→ **Task goal**
Keep only the lines from the top of the listing through the one with "PI = math.pi", and reproduce them unaltered.

→ **Material**
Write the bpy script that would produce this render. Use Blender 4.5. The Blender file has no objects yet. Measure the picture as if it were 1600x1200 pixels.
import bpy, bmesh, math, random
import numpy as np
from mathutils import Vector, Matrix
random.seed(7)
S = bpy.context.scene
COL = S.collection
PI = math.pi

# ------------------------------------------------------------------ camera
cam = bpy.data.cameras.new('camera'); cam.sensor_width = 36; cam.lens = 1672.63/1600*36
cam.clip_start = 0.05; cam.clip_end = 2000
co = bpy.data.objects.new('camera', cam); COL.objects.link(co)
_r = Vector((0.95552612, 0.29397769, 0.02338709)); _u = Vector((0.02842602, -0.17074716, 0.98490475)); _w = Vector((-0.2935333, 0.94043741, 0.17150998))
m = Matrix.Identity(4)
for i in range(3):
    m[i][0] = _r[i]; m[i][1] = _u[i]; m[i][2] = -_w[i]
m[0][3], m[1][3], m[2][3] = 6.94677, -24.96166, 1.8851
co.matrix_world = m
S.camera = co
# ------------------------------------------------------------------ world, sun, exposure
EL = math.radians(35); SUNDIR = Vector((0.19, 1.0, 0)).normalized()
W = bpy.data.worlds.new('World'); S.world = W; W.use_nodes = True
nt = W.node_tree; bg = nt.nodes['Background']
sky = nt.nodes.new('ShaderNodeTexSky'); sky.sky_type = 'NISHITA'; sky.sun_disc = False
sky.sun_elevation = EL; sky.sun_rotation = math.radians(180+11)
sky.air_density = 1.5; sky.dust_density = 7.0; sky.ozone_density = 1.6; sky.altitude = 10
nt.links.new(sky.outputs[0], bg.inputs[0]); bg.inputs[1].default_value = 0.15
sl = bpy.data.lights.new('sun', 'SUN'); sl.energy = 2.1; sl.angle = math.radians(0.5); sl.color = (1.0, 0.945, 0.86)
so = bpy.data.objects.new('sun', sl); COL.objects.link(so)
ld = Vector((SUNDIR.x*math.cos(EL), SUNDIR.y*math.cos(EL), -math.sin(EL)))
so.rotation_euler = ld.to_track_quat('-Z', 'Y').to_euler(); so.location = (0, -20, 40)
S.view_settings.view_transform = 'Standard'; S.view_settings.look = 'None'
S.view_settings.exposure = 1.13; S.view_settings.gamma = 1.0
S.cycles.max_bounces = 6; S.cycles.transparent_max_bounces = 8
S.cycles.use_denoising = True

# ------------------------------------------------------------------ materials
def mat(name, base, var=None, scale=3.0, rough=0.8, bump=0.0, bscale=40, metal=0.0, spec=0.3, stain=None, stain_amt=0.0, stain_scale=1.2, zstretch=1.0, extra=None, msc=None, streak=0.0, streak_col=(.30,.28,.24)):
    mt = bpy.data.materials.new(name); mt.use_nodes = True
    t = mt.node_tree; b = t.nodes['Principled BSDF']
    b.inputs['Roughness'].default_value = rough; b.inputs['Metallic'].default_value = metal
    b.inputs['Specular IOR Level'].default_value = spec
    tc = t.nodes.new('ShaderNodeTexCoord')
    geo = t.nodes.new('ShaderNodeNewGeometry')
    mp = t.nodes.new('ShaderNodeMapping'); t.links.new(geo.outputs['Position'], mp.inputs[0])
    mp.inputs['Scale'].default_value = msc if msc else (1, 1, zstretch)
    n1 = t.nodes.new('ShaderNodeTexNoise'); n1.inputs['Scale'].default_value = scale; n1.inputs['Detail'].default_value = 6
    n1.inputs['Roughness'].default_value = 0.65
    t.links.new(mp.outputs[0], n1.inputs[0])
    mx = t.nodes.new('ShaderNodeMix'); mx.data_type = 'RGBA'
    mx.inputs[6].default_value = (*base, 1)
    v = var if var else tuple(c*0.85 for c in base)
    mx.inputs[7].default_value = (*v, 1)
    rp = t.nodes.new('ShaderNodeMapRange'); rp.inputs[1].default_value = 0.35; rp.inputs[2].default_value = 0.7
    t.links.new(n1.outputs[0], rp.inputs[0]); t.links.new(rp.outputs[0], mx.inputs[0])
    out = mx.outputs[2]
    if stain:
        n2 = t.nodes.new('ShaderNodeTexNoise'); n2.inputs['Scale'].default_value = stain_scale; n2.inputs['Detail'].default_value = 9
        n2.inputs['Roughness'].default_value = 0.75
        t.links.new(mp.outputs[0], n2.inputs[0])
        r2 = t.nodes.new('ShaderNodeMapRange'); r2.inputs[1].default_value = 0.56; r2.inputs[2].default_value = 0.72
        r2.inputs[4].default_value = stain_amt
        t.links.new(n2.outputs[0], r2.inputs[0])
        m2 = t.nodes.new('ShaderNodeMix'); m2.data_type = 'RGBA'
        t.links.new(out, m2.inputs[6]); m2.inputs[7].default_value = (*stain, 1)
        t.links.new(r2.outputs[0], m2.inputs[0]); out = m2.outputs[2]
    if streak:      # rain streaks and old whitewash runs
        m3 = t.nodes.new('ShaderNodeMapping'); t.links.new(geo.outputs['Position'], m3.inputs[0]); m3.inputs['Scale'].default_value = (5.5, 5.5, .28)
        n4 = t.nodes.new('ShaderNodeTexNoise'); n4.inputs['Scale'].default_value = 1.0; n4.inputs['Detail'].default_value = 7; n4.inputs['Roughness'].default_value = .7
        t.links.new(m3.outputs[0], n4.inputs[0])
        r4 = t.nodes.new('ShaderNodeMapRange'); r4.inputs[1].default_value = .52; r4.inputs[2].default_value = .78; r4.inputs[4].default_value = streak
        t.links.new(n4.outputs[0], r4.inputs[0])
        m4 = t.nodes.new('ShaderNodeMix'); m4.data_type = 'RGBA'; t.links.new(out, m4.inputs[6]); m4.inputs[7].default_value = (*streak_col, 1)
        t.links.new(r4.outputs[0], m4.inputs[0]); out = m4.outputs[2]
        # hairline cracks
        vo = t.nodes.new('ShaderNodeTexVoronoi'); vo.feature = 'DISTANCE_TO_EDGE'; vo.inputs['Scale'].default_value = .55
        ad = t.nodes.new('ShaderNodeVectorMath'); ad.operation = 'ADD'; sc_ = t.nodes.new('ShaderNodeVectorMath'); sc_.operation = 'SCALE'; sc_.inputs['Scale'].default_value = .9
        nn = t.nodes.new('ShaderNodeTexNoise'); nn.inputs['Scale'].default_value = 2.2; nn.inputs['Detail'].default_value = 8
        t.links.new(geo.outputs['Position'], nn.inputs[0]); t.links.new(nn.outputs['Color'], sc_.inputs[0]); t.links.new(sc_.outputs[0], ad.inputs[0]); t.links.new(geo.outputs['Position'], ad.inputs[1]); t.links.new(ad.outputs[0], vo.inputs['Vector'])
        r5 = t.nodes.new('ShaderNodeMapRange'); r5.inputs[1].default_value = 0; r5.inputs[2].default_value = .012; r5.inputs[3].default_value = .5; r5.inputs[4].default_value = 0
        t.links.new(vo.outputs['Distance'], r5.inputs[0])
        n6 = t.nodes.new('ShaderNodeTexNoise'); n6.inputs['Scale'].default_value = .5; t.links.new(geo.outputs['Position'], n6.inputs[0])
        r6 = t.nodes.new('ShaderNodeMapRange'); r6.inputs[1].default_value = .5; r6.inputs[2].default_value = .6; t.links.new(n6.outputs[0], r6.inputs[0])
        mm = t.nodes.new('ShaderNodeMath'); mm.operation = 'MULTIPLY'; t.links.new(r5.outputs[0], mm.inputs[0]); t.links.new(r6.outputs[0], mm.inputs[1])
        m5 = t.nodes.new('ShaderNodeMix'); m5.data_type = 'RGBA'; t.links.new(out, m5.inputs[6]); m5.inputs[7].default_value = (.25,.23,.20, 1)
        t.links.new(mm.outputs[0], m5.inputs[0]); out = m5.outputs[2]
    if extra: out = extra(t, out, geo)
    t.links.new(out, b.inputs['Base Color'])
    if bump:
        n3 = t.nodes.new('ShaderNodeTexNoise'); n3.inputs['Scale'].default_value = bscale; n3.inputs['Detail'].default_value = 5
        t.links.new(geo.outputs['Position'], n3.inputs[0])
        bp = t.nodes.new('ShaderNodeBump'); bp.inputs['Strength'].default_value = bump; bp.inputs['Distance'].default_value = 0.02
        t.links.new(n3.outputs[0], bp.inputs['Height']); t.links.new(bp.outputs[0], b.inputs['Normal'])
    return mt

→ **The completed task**
Write the bpy script that would produce this render. Use Blender 4.5. The Blender file has no objects yet. Measure the picture as if it were 1600x1200 pixels.
import bpy, bmesh, math, random
import numpy as np
from mathutils import Vector, Matrix
random.seed(7)
S = bpy.context.scene
COL = S.collection
PI = math.pi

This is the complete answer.